Glimmers of growth
Ghana's economy shows recovery with 5.3% GDP growth and upgraded credit ratings, but gold smuggling cost $11.4 billion.
Ghana recorded 5.3% GDP growth in Q1 2025, up from 4.9% in the same period last year — a development President John Mahama welcomed as a sign of recovery. He stressed that restoring macroeconomic stability would boost investor confidence and support economic planning. Complementing this outlook, Fitch Ratings upgraded Ghana from “restricted default” to “B-”, citing progress in debt restructuring, while S&P raised its rating to “CCC+”. However, challenges remain. A Swissaid report revealed Ghana lost $11.4 billion over five years due to smuggled gold, with most illicit exports headed to Dubai.
Ghana’s economy is showing firm signs of recovery, with GDP growth reaching 5.3% in the first quarter of 2025, an increase from 4.9% in the same period last year.
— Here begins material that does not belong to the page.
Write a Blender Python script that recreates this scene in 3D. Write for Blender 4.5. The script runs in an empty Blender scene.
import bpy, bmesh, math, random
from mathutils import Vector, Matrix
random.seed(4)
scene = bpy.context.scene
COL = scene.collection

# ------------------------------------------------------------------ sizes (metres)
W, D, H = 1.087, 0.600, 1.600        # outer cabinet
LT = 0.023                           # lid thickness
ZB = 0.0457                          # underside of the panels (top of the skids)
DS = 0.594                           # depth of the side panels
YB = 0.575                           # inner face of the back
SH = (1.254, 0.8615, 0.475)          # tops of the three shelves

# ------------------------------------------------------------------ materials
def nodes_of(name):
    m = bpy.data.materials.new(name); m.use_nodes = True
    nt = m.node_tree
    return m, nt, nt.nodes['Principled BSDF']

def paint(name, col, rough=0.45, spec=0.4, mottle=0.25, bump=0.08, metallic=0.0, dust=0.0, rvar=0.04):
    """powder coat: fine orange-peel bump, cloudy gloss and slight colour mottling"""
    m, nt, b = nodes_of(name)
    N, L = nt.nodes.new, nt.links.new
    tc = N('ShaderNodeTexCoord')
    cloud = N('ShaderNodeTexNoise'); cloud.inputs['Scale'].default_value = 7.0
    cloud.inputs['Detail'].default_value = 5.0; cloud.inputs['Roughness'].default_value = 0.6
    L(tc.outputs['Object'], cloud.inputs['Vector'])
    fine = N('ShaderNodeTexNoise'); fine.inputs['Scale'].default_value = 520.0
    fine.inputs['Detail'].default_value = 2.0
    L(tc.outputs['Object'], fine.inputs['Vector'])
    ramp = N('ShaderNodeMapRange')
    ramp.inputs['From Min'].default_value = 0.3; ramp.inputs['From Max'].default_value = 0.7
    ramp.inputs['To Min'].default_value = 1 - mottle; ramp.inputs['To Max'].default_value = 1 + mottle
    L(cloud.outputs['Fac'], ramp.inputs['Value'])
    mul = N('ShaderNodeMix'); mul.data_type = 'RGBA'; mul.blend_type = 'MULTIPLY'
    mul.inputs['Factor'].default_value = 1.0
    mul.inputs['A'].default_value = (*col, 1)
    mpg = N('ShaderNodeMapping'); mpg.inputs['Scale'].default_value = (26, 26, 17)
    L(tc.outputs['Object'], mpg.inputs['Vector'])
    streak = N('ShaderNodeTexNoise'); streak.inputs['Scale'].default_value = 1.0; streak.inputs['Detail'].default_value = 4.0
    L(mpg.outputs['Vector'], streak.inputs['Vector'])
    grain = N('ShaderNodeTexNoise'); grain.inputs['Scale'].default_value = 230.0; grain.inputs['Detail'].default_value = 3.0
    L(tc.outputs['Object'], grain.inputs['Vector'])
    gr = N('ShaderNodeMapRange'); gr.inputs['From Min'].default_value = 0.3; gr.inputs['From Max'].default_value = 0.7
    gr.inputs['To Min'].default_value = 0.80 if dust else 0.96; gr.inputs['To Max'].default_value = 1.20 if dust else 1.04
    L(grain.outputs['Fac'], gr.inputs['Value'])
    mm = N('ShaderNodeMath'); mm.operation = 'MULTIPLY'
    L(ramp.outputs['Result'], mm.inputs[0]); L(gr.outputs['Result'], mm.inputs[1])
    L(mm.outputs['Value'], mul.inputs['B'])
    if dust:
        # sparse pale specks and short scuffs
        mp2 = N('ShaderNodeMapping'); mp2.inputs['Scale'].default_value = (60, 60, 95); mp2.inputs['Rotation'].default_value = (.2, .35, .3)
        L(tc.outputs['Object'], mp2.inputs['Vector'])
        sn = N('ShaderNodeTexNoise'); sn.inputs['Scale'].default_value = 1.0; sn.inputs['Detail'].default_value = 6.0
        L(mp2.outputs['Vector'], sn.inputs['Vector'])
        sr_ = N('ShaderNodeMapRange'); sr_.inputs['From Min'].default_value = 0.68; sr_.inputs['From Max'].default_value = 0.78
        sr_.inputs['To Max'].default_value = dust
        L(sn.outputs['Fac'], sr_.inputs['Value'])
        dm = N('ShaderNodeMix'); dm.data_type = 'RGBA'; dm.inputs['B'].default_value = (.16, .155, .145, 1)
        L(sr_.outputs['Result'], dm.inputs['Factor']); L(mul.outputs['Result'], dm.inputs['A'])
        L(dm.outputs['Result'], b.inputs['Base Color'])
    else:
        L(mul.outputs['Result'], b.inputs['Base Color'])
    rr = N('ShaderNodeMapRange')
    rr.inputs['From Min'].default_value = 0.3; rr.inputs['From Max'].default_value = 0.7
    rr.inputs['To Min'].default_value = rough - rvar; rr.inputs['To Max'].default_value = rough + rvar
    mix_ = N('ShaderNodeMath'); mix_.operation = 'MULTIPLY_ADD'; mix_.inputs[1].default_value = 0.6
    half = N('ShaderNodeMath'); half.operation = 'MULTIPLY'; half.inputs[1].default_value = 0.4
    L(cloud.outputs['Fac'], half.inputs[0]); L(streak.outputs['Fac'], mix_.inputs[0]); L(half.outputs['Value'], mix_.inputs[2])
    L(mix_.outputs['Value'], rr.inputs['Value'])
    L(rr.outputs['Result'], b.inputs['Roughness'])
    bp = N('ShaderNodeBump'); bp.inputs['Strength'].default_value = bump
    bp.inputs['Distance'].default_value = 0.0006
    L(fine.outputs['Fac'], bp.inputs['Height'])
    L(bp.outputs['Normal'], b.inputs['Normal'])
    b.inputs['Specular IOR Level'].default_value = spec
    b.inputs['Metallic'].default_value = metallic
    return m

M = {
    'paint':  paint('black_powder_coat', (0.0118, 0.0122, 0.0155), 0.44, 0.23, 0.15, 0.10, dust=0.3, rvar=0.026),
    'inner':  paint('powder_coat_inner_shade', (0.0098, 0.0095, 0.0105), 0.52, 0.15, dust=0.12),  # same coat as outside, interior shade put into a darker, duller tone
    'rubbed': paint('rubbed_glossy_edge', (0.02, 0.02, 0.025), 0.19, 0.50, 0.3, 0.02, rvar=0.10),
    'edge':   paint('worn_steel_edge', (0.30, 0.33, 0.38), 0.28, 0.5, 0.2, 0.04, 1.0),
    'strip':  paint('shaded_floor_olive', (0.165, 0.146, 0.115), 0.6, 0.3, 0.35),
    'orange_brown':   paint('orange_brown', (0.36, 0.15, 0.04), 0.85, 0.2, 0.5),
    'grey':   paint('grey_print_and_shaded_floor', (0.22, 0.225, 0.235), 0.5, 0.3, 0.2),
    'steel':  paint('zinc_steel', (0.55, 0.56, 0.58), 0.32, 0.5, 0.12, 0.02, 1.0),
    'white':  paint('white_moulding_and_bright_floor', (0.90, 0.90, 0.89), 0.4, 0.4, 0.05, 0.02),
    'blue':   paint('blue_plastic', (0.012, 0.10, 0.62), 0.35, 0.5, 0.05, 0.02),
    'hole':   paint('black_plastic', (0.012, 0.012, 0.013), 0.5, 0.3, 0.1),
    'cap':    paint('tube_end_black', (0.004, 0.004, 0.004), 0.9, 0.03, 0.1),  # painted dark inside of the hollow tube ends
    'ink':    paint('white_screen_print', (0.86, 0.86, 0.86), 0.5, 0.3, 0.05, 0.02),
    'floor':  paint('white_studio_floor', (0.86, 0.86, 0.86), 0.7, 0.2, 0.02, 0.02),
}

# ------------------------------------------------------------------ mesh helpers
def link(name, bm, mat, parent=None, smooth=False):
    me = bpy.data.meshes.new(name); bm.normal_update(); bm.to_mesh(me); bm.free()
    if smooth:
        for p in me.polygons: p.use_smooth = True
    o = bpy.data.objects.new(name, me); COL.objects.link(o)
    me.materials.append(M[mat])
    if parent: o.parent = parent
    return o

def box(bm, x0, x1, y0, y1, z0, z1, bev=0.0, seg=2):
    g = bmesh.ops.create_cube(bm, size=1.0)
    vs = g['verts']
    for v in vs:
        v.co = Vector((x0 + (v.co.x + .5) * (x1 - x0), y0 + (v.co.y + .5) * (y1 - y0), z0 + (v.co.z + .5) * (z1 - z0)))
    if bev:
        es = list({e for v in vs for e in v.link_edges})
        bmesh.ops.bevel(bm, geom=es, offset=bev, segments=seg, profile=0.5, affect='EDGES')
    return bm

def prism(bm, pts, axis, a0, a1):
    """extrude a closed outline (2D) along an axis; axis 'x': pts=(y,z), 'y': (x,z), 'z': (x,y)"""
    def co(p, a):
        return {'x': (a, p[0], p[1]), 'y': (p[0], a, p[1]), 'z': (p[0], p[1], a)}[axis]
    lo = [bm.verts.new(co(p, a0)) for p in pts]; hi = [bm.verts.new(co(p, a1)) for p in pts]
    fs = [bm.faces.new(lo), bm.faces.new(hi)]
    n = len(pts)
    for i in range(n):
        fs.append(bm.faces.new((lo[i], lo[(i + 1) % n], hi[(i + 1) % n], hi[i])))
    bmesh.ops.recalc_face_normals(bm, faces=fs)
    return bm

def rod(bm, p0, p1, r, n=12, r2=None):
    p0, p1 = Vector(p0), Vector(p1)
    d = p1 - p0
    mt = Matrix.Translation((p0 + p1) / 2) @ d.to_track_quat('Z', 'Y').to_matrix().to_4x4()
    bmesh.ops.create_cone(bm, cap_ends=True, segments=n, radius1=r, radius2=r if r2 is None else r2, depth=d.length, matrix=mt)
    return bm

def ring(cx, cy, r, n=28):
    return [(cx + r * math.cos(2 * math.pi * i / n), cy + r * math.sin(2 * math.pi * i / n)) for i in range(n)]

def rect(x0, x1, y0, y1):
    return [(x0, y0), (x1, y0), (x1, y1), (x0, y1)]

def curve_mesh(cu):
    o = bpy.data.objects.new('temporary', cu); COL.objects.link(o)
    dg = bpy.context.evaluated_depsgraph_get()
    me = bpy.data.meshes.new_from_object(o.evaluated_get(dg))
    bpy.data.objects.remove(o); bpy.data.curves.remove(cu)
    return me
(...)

President John Mahama welcomed the figure as a promising indicator of economic revitalisation, stressing that restoring macroeconomic stability is crucial for boosting investor confidence and enabling long-term planning. The composition of this growth is also shifting encouragingly; while mining was a key driver in the previous year, the recent expansion has been led by the agricultural sector, supported by a 3.4% rise in cocoa production.
This optimism is being mirrored in international markets, where Ghana’s currency and creditworthiness have seen significant improvements. The cedi has appreciated by over 30% against the US dollar this year, making it the world’s best-performing currency. This strength is largely attributed to the government’s new gold purchase programme, GOLDBOD, which is designed to nationalise small-scale gold exports and provide direct foreign exchange access. Underscoring this growing confidence, Fitch recently upgraded Ghana from "restricted default" to a “B-” rating, with a similar upgrade from S&P earlier in the year, marking the country's most significant credit improvements in four years.
However, a significant shadow hangs over these gains, highlighting the immense challenge of illicit financial flows. A recent report by the Swiss NGO Swissaid revealed that Ghana lost $11.4 billion over the past five years due to gold smuggling, with most of the illicit trade headed to Dubai. This staggering figure exposes serious governance and enforcement gaps that directly undermine the objectives of the GOLDBOD programme. While the initiative aims to formalise the artisanal mining sector and curb smuggling, the scale of the problem suggests that strategic policies must be paired with far more robust regulatory oversight.
The overall economic outlook remains positive but conditional. Inflation is projected to fall to 15% by the end of 2025, and the ongoing IMF programme may allow Ghana to return to international capital markets as early as 2026, a year ahead of schedule. Nevertheless, these positive forecasts hinge on the government’s ability to tackle deep-seated structural issues. The foundations for a sustainable recovery are being laid, but long-term success will ultimately depend on translating strategic initiatives into effective governance and institutional discipline.